I was glad that my noble friend Lord Giddens asked me what we are doing about matching the United States in the increasingly active role played by women in sport. I am happy to tell him that he is right: the fastest growing sport for women in the United States is soccer. That is also true in the United Kingdom. The growth of women's soccer is of very real significance to us, because it helps to put young men and women—boys and girls—on an equal footing in their enthusiasm for what is still the major national sport. We commend that.

The noble Lord, Lord St John of Bletso, raised the virtues of sport in a convincing way. I know from his sporting background that he is going to be one of the most enthusiastic contributors to any debate on sport. He did not let us down today. He raised one or two issues regarding city academies and their use. That is something which we need to address. City academies have significant facilities. The noble Lord is right that in one or two cases—not many—there are problems in making these facilities available to the wider community because of where VAT cuts in. The Government are actively seeking a way to resolve that. We would certainly not see city academies fulfilling the role which we expect them to play in the community if we did not get past barriers of that kind.

My noble friend Lady Massey of Darwen spoke of cricket and its significance to women. We welcome the Chance to Shine scheme to which she referred, which seeks to improve competitive cricket in schools. It is already having a significant effect, and it needs to. If there has been one feature of this very significant sport over the past three decades or so, it has been the decline of school cricket.

The noble Lord, Lord Addington, emphasised the question of the nature of facilities. The Government have put a stop to the sale of school playing fields. We are, however, committed to recognising that we can, at times, produce better facilities—of an indoor, covered type—than existing playing fields. We are eager to do that.

In particular, we are exploring a number of options in which there could be a government contribution to the Cricket Foundation scheme, to which my noble friend Lady Massey referred.

On the general issues that were raised with regard to community participation, the noble Lord, Lord Glentoran, said that the Government had an ambitious target of ensuring that young people have two hours of sport outside the curriculum or PE. That ambitious target is 75 per cent; it is 65 per cent at the present time. The noble Lord is right. It is a tough target. There is not much point in the Government setting targets unless they require activity and appraisal. I am confident about achieving that target in 2006. I do not underestimate the challenge that it represents, but I am sufficiently convinced of the momentum that we are building up on this issue.
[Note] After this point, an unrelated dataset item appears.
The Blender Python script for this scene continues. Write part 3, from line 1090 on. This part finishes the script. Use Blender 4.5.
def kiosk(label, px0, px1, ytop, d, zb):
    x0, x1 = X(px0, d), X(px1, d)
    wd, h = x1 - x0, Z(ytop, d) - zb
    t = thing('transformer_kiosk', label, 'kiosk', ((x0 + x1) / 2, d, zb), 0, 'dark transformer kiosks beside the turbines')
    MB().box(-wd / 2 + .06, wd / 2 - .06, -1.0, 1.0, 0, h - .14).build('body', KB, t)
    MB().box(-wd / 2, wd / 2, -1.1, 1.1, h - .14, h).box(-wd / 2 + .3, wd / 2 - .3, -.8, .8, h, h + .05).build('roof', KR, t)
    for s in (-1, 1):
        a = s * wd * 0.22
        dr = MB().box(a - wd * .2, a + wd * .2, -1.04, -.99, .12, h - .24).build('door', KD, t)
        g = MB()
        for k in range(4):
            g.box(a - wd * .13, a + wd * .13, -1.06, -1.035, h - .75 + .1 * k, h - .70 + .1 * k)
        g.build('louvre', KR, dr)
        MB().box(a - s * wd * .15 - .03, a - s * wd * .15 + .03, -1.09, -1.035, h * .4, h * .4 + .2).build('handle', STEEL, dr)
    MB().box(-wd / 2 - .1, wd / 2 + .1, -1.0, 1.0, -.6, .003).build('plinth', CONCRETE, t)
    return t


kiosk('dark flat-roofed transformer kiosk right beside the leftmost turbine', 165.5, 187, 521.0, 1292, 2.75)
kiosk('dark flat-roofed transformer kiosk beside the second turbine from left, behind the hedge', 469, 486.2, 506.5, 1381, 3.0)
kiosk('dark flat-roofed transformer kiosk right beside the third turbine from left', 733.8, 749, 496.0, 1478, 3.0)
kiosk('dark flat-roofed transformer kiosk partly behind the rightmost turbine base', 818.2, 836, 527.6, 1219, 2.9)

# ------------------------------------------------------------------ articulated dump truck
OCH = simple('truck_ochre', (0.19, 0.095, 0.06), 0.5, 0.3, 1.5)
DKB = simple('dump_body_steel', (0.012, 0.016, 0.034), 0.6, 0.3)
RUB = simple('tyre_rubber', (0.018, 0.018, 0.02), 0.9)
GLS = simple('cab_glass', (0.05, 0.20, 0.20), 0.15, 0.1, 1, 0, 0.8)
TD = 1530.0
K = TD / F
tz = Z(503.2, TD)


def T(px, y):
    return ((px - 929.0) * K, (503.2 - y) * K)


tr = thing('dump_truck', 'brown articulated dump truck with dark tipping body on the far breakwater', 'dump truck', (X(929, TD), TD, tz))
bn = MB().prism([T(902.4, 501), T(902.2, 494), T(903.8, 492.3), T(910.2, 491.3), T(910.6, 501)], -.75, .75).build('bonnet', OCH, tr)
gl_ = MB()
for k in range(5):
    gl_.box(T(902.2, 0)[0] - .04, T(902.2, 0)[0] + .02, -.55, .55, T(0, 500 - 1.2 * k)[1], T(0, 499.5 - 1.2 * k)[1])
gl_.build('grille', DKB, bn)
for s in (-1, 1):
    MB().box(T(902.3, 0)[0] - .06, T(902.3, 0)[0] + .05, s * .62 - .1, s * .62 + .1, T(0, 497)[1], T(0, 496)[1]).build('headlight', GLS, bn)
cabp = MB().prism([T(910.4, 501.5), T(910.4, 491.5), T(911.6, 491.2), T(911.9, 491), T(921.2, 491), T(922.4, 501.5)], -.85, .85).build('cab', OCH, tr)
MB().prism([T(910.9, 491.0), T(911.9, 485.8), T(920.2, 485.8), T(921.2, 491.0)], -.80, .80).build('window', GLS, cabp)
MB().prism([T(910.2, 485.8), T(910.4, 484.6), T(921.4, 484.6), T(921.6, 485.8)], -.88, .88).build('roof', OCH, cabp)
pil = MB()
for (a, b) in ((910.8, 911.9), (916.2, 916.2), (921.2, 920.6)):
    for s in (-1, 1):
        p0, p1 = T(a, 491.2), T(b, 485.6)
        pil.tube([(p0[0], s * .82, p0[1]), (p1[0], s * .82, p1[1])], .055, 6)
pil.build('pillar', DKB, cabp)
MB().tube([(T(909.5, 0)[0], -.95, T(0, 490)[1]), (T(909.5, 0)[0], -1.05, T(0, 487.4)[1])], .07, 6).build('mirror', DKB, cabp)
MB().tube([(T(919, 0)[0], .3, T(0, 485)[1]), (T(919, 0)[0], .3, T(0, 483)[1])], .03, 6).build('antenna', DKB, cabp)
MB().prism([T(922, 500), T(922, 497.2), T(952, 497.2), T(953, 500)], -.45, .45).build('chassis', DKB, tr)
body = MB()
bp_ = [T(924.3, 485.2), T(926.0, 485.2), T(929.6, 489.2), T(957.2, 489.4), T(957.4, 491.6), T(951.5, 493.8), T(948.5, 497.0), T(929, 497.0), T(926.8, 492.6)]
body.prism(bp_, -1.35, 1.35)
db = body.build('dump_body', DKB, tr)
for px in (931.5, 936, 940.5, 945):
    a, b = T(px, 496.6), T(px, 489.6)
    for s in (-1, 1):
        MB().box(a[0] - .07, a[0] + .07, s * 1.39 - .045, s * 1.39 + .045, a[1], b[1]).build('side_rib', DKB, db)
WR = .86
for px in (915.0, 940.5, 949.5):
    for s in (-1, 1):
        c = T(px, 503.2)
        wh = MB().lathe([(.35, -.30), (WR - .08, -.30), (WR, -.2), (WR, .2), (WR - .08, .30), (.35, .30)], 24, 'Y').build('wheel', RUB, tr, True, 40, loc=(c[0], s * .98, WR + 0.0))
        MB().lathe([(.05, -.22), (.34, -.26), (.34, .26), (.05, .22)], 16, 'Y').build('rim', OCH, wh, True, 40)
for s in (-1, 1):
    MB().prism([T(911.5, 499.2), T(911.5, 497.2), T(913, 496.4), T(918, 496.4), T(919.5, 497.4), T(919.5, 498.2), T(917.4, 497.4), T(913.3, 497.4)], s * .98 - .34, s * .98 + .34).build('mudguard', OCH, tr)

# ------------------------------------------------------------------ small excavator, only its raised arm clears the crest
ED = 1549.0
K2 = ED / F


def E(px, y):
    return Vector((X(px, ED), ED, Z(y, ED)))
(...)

If we are to tackle the wider issues, to which noble Lords referred, that sport is important to the health of the nation, particularly in tackling obesity and ensuring exercise, we must build the recognition in schools that greater emphasis must be placed on exercise and the opportunities for sport than has obtained recently.

The debate has covered a wide range of areas. I heard what my noble friend Lord Giddens said about the evaluation of the multifarious nature of these schemes. That is an important aspect, and I am grateful to my noble friend Lord Carter who delineated clearly the extent to which we recognise our obligation to know value for money and the effectiveness of programmes.
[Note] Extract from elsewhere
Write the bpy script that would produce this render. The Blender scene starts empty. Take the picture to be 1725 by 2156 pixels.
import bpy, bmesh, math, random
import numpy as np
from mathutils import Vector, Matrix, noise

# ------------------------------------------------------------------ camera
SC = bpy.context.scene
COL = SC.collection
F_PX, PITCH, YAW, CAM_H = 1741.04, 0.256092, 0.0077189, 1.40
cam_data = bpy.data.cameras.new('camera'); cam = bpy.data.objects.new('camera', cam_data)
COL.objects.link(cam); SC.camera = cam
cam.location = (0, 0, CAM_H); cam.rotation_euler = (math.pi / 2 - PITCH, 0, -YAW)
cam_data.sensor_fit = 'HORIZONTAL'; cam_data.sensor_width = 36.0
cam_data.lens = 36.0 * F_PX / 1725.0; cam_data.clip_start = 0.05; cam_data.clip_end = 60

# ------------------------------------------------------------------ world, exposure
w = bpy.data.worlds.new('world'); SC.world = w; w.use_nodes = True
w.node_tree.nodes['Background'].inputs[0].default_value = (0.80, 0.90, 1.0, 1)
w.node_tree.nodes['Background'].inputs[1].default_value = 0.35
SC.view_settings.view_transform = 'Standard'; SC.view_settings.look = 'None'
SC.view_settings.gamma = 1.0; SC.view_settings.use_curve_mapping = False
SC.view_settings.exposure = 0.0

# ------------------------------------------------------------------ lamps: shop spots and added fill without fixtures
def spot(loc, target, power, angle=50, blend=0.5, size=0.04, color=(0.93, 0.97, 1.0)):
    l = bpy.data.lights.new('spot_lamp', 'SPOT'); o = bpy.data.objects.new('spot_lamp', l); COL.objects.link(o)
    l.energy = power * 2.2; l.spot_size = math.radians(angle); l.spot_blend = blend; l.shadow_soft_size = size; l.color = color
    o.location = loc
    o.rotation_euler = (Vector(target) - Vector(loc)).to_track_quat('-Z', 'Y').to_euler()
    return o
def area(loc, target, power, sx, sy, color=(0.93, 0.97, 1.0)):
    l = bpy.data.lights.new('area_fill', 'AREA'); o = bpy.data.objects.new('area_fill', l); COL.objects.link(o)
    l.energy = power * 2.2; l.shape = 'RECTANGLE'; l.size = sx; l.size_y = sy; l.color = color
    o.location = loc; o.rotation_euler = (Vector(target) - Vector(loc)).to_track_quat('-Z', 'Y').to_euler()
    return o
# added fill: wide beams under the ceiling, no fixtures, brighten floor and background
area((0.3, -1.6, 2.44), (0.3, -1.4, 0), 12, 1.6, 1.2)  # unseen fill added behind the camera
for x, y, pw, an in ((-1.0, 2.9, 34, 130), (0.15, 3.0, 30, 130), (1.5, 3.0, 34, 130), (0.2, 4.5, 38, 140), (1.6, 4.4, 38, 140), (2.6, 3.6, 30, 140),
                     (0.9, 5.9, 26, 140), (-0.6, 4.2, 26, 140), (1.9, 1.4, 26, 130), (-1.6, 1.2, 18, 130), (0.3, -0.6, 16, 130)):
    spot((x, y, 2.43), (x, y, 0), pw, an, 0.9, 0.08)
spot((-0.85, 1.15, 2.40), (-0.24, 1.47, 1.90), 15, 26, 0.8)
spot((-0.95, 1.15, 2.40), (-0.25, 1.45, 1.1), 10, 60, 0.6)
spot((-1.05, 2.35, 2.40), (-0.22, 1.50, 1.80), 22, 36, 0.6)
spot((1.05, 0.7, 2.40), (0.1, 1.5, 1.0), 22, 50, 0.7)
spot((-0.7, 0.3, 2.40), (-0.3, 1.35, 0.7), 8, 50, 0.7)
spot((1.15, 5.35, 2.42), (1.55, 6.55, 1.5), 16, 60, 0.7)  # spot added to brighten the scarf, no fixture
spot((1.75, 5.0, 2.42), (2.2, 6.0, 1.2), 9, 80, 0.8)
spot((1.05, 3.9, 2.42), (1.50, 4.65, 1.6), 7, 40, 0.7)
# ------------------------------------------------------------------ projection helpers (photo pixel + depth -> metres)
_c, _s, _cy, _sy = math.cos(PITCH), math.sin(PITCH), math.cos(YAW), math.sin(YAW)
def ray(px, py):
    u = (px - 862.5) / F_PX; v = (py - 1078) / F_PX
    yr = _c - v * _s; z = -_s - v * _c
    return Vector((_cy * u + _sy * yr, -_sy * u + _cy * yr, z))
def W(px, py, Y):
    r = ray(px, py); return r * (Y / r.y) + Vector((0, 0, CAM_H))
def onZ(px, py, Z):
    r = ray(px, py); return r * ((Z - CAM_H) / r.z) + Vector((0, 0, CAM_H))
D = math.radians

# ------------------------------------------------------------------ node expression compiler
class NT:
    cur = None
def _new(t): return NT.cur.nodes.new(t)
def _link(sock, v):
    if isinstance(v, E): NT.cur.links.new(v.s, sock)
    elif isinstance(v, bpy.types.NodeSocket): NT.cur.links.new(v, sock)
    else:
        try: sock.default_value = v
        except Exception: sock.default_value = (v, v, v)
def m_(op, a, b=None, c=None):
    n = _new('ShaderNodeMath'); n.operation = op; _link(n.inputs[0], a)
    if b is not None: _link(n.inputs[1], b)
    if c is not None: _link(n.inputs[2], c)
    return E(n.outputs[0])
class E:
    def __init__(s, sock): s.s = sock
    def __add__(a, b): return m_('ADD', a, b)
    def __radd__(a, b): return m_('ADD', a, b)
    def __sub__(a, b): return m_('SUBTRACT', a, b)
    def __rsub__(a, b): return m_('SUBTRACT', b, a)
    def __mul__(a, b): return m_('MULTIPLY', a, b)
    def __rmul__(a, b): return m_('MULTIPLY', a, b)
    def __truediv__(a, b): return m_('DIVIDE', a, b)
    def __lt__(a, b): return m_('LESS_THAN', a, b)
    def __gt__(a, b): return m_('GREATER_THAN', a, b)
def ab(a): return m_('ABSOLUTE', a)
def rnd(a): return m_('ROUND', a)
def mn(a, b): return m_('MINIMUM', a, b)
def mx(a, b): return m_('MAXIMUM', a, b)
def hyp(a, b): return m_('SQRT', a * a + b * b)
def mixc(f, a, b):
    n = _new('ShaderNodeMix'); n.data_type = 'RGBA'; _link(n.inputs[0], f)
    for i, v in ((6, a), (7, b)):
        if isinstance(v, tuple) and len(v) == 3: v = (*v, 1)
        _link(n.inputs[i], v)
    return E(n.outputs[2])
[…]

Giving support to sport, as my noble friend Lord Carter identified, is no easy matter. Sport is more varied than almost any other recipient of government resource. We have to relate so much to the volunteer aspect in sport. Without voluntary contributions in sport we would be at a loss to provide anything like the facilities that we have at community level. We all know that the vast contribution to almost any sports club comes not from professional resources but from people who are prepared to give up their valuable time in what is often that stultifying role of bureaucracy— the usual despicable phrase that we use whenever there is something that we do not want to do. Administration and bureaucracy are important to every activity in sport. There is a vast difference between a rugby club with 12 or 15 sides to be organised and a small table tennis club with two or three sides and limited facilities because resources are so much more limited. I assure the House that table tennis clubs are as assertive in their demands to the body with which my noble friend Lord Carter is involved, as are rugby, cricket or soccer clubs.
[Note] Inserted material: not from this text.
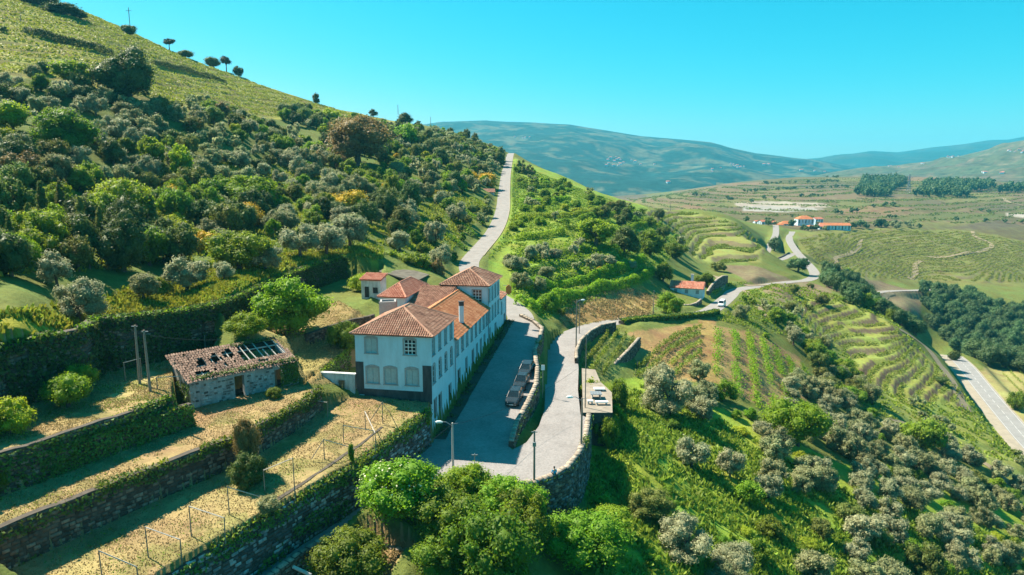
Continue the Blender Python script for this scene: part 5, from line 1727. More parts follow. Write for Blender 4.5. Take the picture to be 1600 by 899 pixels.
stone_wall('tall grey rubble retaining wall running from the house corner down the shaded lane', [tuple(p) for p in W1_TOP], +1, tones=GREY, thick=.8, ivy_face=.36, ivy_top=1.1, seed=1, coping=False, ivy_den=38)
stone_wall('rubble terrace wall behind the trellised garden terrace, ivy along its crest', [tuple(p) for p in W2_TOP], +1, tones=BROWN, ivy_face=.34, ivy_top=.9, seed=2, thick=.6, coping=False, ivy_den=38)
stone_wall('low ivy covered terrace wall in front of the ruined shed, second from the meadow', [tuple(p) for p in W3_TOP], +1, tones=BROWN, crest=.2, ivy_face=1.0, ivy_top=.8, seed=3, thick=.6, coping=False, ivy_den=52)
stone_wall('knee high grassy stone step between the two upper straw terraces', [tuple(p) for p in STEP_TOP], +1, tones=BROWN, ivy_face=.8, ivy_top=.2, seed=4, thick=.5, coping=False, cell=(.45, .28))
stone_wall('tall dark retaining wall smothered in ivy below the yellow meadow', [tuple(p) for p in W4_TOP], -1, tones=BROWN, ivy_face=.68, ivy_top=1.3, ivy_mat='dark', seed=5, thick=.9, coping=False, ivy_den=36, ivy_size=.36, bshift=2.0)  # dark leaf green puts the shade of this face into its ivy
stone_wall('wedge shaped stone wall splitting the upper street from the lower street', [(p.x + .32, p.y, p.z + (.7 if k < 6 else .42)) for k, p in enumerate(WEDGE_A)], -1, tones=BROWN, thick=.62, base=lambda x, y: -2.2, seed=6, ivy_face=.22, ivy_top=.05, cell=(.45, .26))
stone_wall('parapet wall curving round the outside of the cobbled junction', [(p.x, p.y, p.z + .62) for p in OUTER], -1, tones=BROWN + GREY[:2], thick=.6, seed=7, ivy_face=.2, ivy_top=.15, bshift=1.6)
stone_wall('low parapet on the outer edge of the shaded lane', [(p.x, p.y, p.z + .35) for p in [at(380, 940, -2.2)] + LANE_R + [OUTER[0]]], -1, tones=BROWN, thick=.5, seed=8, ivy_face=.3)
stone_wall('dry stone parapet beside the bend where the lower street leaves the vine plot', [tuple(at_road(px, py, False, .9) + Vector((0, 0, .9))) for px, py in ((902, 560), (902, 547), (908, 532), (924, 517), (940, 508.5), (962, 504))], -1,
           tones=BROWN, thick=.5, base=lambda x, y: -5.5, seed=9, ivy_face=.12, both=True)
_hw = [Vector(p) for p in offset_line(LOWER_S, -3.1)]
_hw = [p + Vector((0, 0, .75)) for p in _hw if 148 < p.y < 183]
stone_wall('roadside wall buried under a bright green ivy hedge above the dry vine plot', [tuple(p) for p in _hw], -1, tones=BROWN, thick=1.3, seed=10, ivy_face=1.0, ivy_top=2.2, ivy_den=28, ivy_size=.5, coping=False, base=lambda x, y: -9.5)
stone_wall('curved stone retaining wall beside the bend past the red roofed cottage', [tuple(p) for p in (deep(1107, 455, 220), deep(1113, 446, 232), deep(1121, 437, 244), deep(1130, 431.5, 256), deep(1137, 431, 266))], -1, tones=BROWN, thick=.8, seed=11, cell=(.7, .45), ivy_face=.1, base=lambda x, y: -16)
stone_wall('cottage garden wall along the road below the red roofed cottage', [tuple(p) for p in (deep(1066, 477, 192), deep(1080, 476.5, 194), deep(1090, 473, 197), deep(1096, 468, 202))], -1, tones=BROWN, thick=.6, seed=12, cell=(.6, .4), ivy_face=.35, base=lambda x, y: -11)
stone_wall('ivied garden bank left of the white house holding a straw field', [tuple(p) for p in (at(492, 588, 6.3), at(515, 570, 6.5), at(543, 548, 6.7))], -1, tones=BROWN, thick=.5, seed=13, ivy_face=.7, ivy_top=.9, coping=False, ivy_den=48)
stone_wall('short shaded terrace wall behind the shrub left of the near roof', [tuple(p) for p in (at(478, 522, 8.6), at(515, 510, 8.7), at(545, 500, 8.9), at(585, 492, 9.0))], -1, tones=BROWN, thick=.5, seed=14, ivy_face=.35, coping=False, base=lambda x, y: 5)
stone_wall('ruined stone wall of the dry plot under the bushes in the foreground', [tuple(p) for p in (at(612, 905, -2.6), at(632, 884, -2.6), at(660, 867, -2.7), at(640, 858, -2.7), at(600, 850, -2.7), at(568, 842, -2.4))], -1, tones=BROWN, thick=.6, seed=15, ivy_face=.1, base=lambda x, y: -9)
stone_wall('bank wall on the right of the vine plot above the grassy slope', [tuple(p) for p in (deep(1000, 528, 141), deep(985, 545, 134), deep(965, 565, 128), deep(952, 580, 124))], +1, tones=BROWN, thick=.6, seed=16, ivy_face=.25, base=lambda x, y: -9)
stone_wall('curved retaining wall under the hairpin of the village road', [tuple(p + Vector((0, 0, .6))) for p in offset_line(VILLAGE_S[18:37], 2.9)], +1, tones=BROWN, thick=.8, seed=17, cell=(1.2, .8), coping=False)
# ================================================================== CARS, POLES, PEOPLE, VILLAGE
M_CARPAINT = mat_basic('black_car_paint', (0.055, 0.058, 0.06), .22, .05, 3, spec=.9, metallic=.55)
M_VANPAINT = mat_basic('white_van_paint', (0.75, 0.75, 0.74), .35, .05, 3, spec=.5)
M_CARGLASS = mat_basic('car_glass', (0.015, 0.02, 0.022), .06, .05, 3, spec=.8)
M_TYRE = mat_basic('tyre_rubber', (0.02, 0.02, 0.02), .9, .1, 5)
M_RIM = mat_basic('wheel_rim', (0.45, 0.46, 0.47), .35, .05, 5, metallic=.8)
M_LAMPGLASS = mat_basic('lamp_glass', (0.80, 0.82, 0.82), .12, .05, 3, spec=.8)
M_PLATE = mat_basic('number_plate', (0.80, 0.80, 0.78), .5, .03, 3)
M_REDLAMP = mat_basic('tail_lamp', (0.35, 0.02, 0.02), .2, .05, 3)
M_WOODPOLE = mat_basic('weathered_pole_wood', (0.23, 0.19, 0.15), .9, .25, 6, .3, 14)
M_CONCRETE = mat_basic('concrete', (0.42, 0.40, 0.37), .9, .15, 2, .2, 15)
M_WIRE = mat_basic('cable_black', (0.05, 0.05, 0.05), .7, .1, 2)
M_WHITEPAINT = mat_basic('white_paint', (0.80, 0.80, 0.78), .6, .08, 2)


def loft(sections, mat_ids=None):
    """closed skin through equal-length rings"""
    mb = MB(); n = len(sections[0]); vs = [p for r in sections for p in r]; fs = []; ms = []
    for i in range(len(sections) - 1):
        for k in range(n):
            fs.append((i * n + k, i * n + (k + 1) % n, (i + 1) * n + (k + 1) % n, (i + 1) * n + k))
    fs.append(tuple(range(n - 1, -1, -1))); fs.append(tuple((len(sections) - 1) * n + k for k in range(n)))
    mb.add(vs, fs); return mb


def ring(y, w, z0, z1, tuck=.08, rnd=.12):
    """one cross-section of a car body at y: half width w, sill z0, shoulder z1"""
    return [(-w + tuck, y, z0), (w - tuck, y, z0), (w, y, z0 + rnd), (w + .01, y, (z0 + z1) / 2), (w - .03, y, z1 - rnd * .6), (w - .16, y, z1), (-w + .16, y, z1), (-w + .03, y, z1 - rnd * .6), (-w - .01, y, (z0 + z1) / 2), (-w, y, z0 + rnd)]


def make_car(label, group, paint, tall=0.0, name='parked_car', cat='car', van=False, length=4.4):
    t = thing(name, label, cat, (0, 0, 0), 0, group)
    L = length / 2; hood = .92 + tall * .4; roof = 1.45 + tall
    body = loft([ring(-L, .68, .42, .70), ring(-L + .10, .80, .26, hood - .12), ring(-L + .55, .88, .22, hood - .03), ring(-L + 1.25, .90, .22, hood + .04), ring(0, .91, .22, hood + .07), ring(L - 1.0, .91, .22, hood + .09), ring(L - .25, .87, .24, hood + .06), ring(L, .78, .34, hood - .06)])
    body.build('body', paint, t, smooth=False)
    ya, yb, yc, yd = (-L + 1.15, -L + 1.95, L - .75, L - .15) if not van else (-L + .75, -L + 1.25, L - .12, L - .06)

    def cab(dw, dz, zr0, zr1, ya_, yb_, yc_, yd_):
        return [[(-.80 + dw, ya_, zr0), (.80 - dw, ya_, zr0), (.80 - dw, yd_, zr0), (-.80 + dw, yd_, zr0)], [(-.62 + dw, yb_, zr1 - dz), (.62 - dw, yb_, zr1 - dz), (.62 - dw, yc_, zr1 - dz), (-.62 + dw, yc_, zr1 - dz)]]
    g = MB(); c = cab(0, 0, hood - .02, roof - .06, ya, yb, yc, yd)
    g.hexa(c[0] + c[1]); g.build('windows', M_CARGLASS, t)
    r = MB(); top = [(x * 1.02, y, roof - .075) for x, y, z in c[1]]; top2 = [(x * .9, y * .97 + .02, roof) for x, y, z in c[1]]
    r.hexa(top + top2)
    for sx in (-1, 1):                                              # pillars
        for (y0, y1) in ((ya, yb), ((ya + yd) / 2, (yb + yc) / 2), (yd, yc)):
            r.tube([(sx * .80, y0, hood), (sx * .625, y1, roof - .05)], .045, 5)
        r.tube([(sx * .625, yb, roof - .05), (sx * .625, yc, roof - .05)], .045, 5)
    r.build('roof', paint, t)
    for sx in (-1, 1):
        for sy in (-L + .85, L - .85):
            w = MB(); w.tube([(sx * .70, sy, .33), (sx * .91, sy, .33)], .33, 14); wo = w.build('wheel', M_TYRE, t)
            h = MB(); h.tube([(sx * .90, sy, .33), (sx * .925, sy, .33)], .21, 10); h.build('rim', M_RIM, wo)
        hl = MB(); hl.hexa([(sx * .48, -L - .015, .60), (sx * .76, -L + .10, .60), (sx * .78, -L + .22, .60), (sx * .48, -L + .1, .60), (sx * .48, -L + .005, .75), (sx * .76, -L + .115, .75), (sx * .78, -L + .25, .77), (sx * .48, -L + .12, .76)])
        hl.build('headlight', M_LAMPGLASS, t)
        tl = MB(); tl.box((sx * .66, L - .02, .80), (.22, .08, .16)); tl.build('tail_light', M_REDLAMP, t)
        mr = MB(); mr.box((sx * .98, ya + .35, hood + .10), (.20, .12, .14)); mr.build('wing_mirror', paint, t)
    gr = MB(); gr.box((0, -L + .035, .55), (.86, .06, .12)); gr.box((0, -L + .06, .33), (1.1, .06, .10)); gr.build('grille', M_TYRE, t)
    bp = MB(); bp.box((0, -L - .005, .44), (1.30, .10, .09)); bp.build('bumper_trim', M_METAL, t)
    pl = MB(); pl.box((0, -L - .065, .46), (.50, .02, .11)); pl.build('number_plate', M_PLATE, t)
    return t


def put_on_street(o, px, py, a, rz, dz=0.0):
    p = at_road(px, py, a); o.location = (p.x, p.y, float(street_h(p.x, p.y)) + .004 + dz); o.rotation_euler = (math.atan(.085) if a else 0, 0, rz)


rz_ = -math.atan2(.1737, .985) - .03
c = make_car('shiny black car with one glinting headlight, frontmost of the three parked along the wedge wall', 'black cars parked by the wedge wall', M_CARPAINT, .12); put_on_street(c, 804, 627, True, rz_)
c = make_car('boxy black car in the middle of the row of three parked beside the wedge wall', 'black cars parked by the wedge wall', M_CARPAINT, .22, length=4.0); put_on_street(c, 815, 604, True, rz_ - .02)
c = make_car('black car parked last in the row, farthest up the cobbled street by the wedge wall', 'black cars parked by the wedge wall', M_CARPAINT, .05); put_on_street(c, 822.5, 583, True, rz_ - .02)
v = make_car('white van stopped on the lower road bend past the red roofed cottage', None, M_VANPAINT, .42, name='white_van', cat='van', van=True, length=4.3)
p = deep(1127.5, 482.5, 201); v.location = (p.x, p.y, p.z + .05); v.rotation_euler = (0, 0, -.45)
_gz = seg_dist(np.array([p.x]), np.array([p.y]), LOWER_S)[1][0]; v.location.z = _gz + .02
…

It is the variety of sport and the extent to which we have to work with the grain of local participation and commitment that makes funding difficult. I accept the charge identified by my noble friend Lord Giddens. Let us get better value for money and identify what works and what does not. Let us also not underestimate the challenge that that represents to us all, given the sheer variety of sport, and the fact that we have to relate crucially to a huge amount of volunteer participation. It is that voluntary participation that stands this country in very good stead.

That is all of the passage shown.